◆ **WRITTEN INSTRUCTION**
Report every line below that holds the word "scene".

◆ **DATA FOR THE TASK**
════════
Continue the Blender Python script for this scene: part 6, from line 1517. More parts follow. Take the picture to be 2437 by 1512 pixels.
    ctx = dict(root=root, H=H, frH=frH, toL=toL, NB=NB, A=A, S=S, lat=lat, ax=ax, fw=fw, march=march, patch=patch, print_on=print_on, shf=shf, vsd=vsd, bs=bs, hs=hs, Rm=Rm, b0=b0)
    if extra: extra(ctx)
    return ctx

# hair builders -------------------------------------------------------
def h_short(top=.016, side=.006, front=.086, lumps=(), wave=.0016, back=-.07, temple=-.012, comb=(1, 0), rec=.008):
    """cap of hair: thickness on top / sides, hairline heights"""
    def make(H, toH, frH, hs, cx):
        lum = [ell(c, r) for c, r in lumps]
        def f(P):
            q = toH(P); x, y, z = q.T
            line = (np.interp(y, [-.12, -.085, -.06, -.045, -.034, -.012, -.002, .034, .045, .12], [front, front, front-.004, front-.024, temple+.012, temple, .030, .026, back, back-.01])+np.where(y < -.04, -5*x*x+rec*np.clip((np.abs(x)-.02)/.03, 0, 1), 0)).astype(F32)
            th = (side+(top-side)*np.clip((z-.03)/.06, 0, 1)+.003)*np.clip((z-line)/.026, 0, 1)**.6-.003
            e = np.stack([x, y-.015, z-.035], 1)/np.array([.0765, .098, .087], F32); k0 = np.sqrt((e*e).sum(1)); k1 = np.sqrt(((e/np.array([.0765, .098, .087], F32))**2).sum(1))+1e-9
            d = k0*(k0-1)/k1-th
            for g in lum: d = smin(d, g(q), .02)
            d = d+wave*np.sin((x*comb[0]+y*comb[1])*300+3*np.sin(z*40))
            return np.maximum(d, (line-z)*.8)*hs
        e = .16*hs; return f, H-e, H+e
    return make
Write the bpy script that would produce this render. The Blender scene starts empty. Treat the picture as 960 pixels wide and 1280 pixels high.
════════
◆ **REPLY TO THE EXERCISE**
Continue the Blender Python script for this scene: part 6, from line 1517. More parts follow. Take the picture to be 2437 by 1512 pixels.
Write the bpy script that would produce this render. The Blender scene starts empty. Treat the picture as 960 pixels wide and 1280 pixels high.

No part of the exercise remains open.